Después de apagar las luces de su cuarto, ella y yo nos acostamos sobre la cama y nos quedamos allí bien calladitos, casi inmóviles. Los guardias militares tocaron la puerta del cuarto repetidamente, la cual nunca abrimos, mientras que las luces de sus linternas se entrometían por medio de las pequeñas aperturas de las persianas de madera en las ventanas de ese cuartito. También se comunicaban ellos con otros policías a través de sus radios tipo «walkie-talkie», anunciando en alto volumen que no daban con el intruso. Mi temor era que fueran a tumbar la puerta, pero afortunadamente ello nunca sucedió.
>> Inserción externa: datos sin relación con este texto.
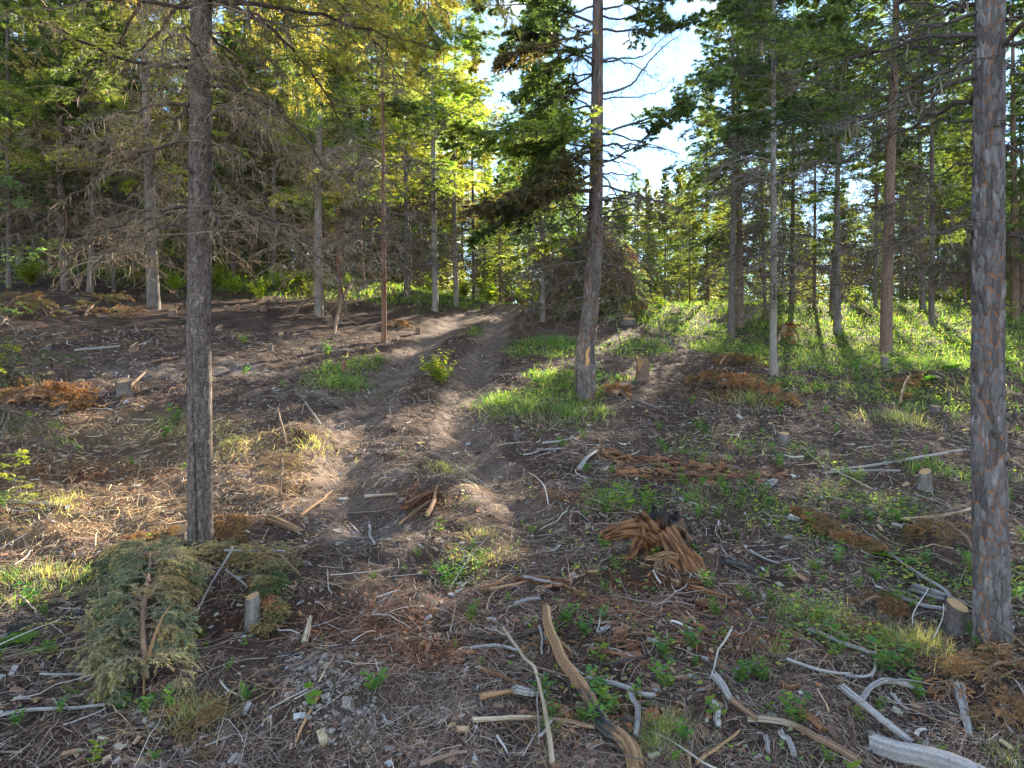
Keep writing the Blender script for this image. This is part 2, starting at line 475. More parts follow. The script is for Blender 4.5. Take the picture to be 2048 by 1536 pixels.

Eso sí, permanecieron allí por horas, esperando dar con aquella persona que se había atrevido a perpetrar la supuesta santidad de aquella zona de oficiales.

Lola y yo, mientras tanto, ni pío decíamos y casi ni respirábamos, para que no nos descubrieran. Estoy seguro que los latidos de nuestros corazones sí se escuchaban, no por cosas de enamoramientos, sino por el pavor que debe haber causado la llegada de esos polizontes. Los dos estábamos bien acostaditos, bien juntitos y bien portaditos. También bien calladitos. Como a eso de las cuatro de la mañana se fueron los guardias y poco después nos levantamos Lola y yo y nos echamos a reír a bajo volumen. Me quedé allí por un buen rato más, hasta estar seguro de que no hubiera «chota» alguna en la cercanía de esa casa. Después de cerciorarme de ello, me despedí de Lola y me fui a mi barraca.

Era un camino largo, con bajadas y subidas, todavía protegido con la ayuda de la negra noche. Mi corazón latía anormalmente, no por Lola, sino por temor. Estaba seguro que los polizontes militares iban a salir de algún escondite en cualquier momento.

Pero no fue así y llegué a la barraca sanito y a salvo.